OF
Well-Known Member
Are you sure about that? When I was testing TCRs with my IR thermometer, I found that 300-400 was running a lot hotter than the 235-255 suggested range.
You are correct. Think about it a minute. That factor is 'how many percent does the resistance change per degree'. With some 'decimal point shifting' thrown in to keep it from being too easy. Normally this sort of value is expressed in PPM (Parts Per Million), 1/10,000th of a percent. But the real numbers are more like 2450 PPM per degree C. So to save memory and display space, they drop the units and call the value 245. About 1/4 of one percent.
We want to go, roughly, from 20C to 200C? A 180C rise. Times .00245 (.245%) gives us a delta (change) of .441 (44.1%). If we start out at say .7 Ohms cold, that's a rise of .31 Ohms (.7 X .441) for a new target resistance just over one Ohm (.7 + .31). The Mod will apply full power (typically 12 Watts) until the measured resistance reaches that point then limit out. It doesn't know degrees, all it knows is resistance change. We tell it, through the entered value and selected temperature, what to shoot for using the above logic.
If we double the value, to 490, we double the calculated rise in resistance. The real rise, of course, is still about 2450 PPM. It's now looking for 1.3 Ohms. It's going to go much hotter and still not get there, either radiated heat losses will limit it before it reaches 380 C, the power limit will kick in or the heater will check out. Smaller numbers give lower temperatures. Remember the machine multiplies that number by the temperature (rise) you asked for. It controls by Ohms. Or rather change in Ohms. Even if, like the Pico, it doesn't display that change, it's there, it's what the game is all about.
.245% per degree C (.136% per degree F), is real. It's based on the material (chemistry) not mechanics. Since we can safely assume they didn't change the metal in the heater just for your new unit, that's what's happening there. Any change has to relate to the mechanics of the assembly then.
If you heated it to glowing red (not a good thing to be doing, BTW) it's clearly plenty hot to make vapor. Normally it is 'stood up' off the floor by raised bosses where the leads for the heater leave. They are simply wedged in place by rubber bits below and can easily break right at the bond with the doughnut. Often the doughnuts aren't flat from what I've seen. I broke one trying to fix that part. Fortunately it was before I loaded it the first time, now I leave them be.

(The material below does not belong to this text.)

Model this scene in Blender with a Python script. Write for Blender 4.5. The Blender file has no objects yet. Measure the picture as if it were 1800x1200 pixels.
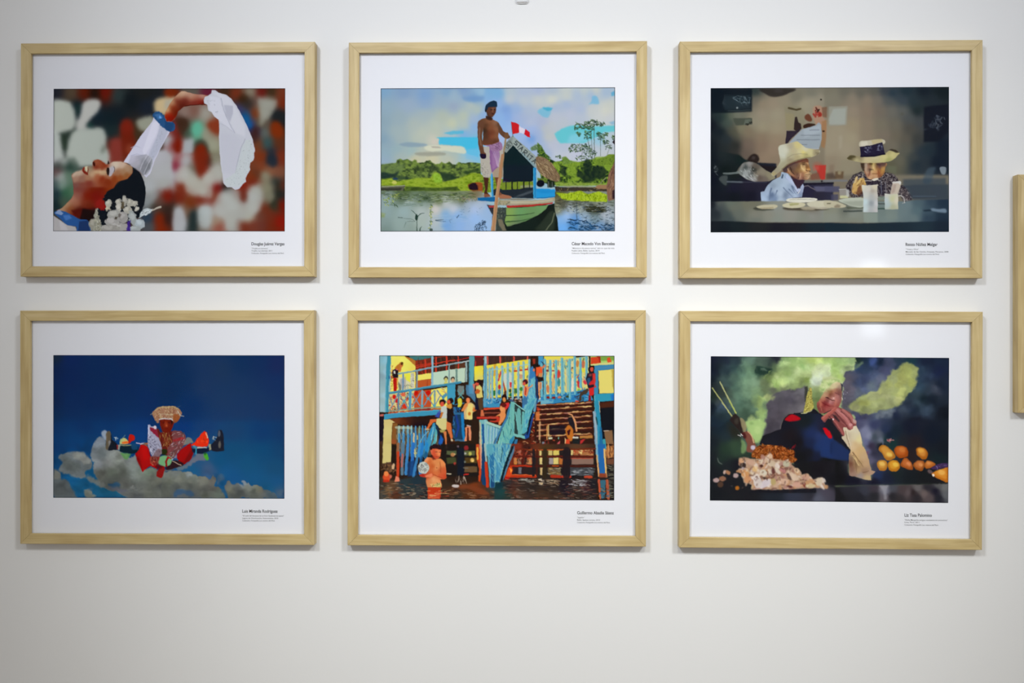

It's entirely possible, I think, for a modest load of concentrate to not be deep enough to make good contact with the doughnut. Concentrate has to contact it to get the game going. Is it possible, since this one never produced, that it just doesn't have a big enough initial load to work? I load about .050 (1/20 of a gram) normally (at least I think I do.....) but I usually load 2 or 3 times that for the initial load. I want a puddle deep enough to reach up to the doughnut and form a meniscus with the doughnut hole. Not the Meniscus in your knee mind, but the curved surface of (some) liquids where they contact the walls. For instance, water 'climbs the walls in an eye dropper, but 'beads up' on wax paper. It has to do with surface tension and that good stuff, how the liquid behaves where it ends and air begins. Or in out case, concentrate ends. I want the gap under filled until it reaches the hole and I can see the surface distorted to tell me it's contacted the bottm (I don't have to wait until is flows out the top and leaks down the vents and all. I gauge the fill by that concave surface.
After the initial fill, residual will forever remain making the next fill a 'top up' really. I may be off base here (happens more and more often......) but about now I'd probably be investing some more concentrate in the project. Enough to reach that glowing doughnut is sure to make vapor for you........
Regards to all.
OF
Edit: BTW it's probably better to experiment with different M values by simply tweaking the requested temperature. Lots easier to do (less fiddling with buttons) and you don't get lost.
Your call, of course, either scheme changes the target temperature, both are proportional (by even steps). One removes all discussion of M factors from the experiment, easier for most to think in degrees?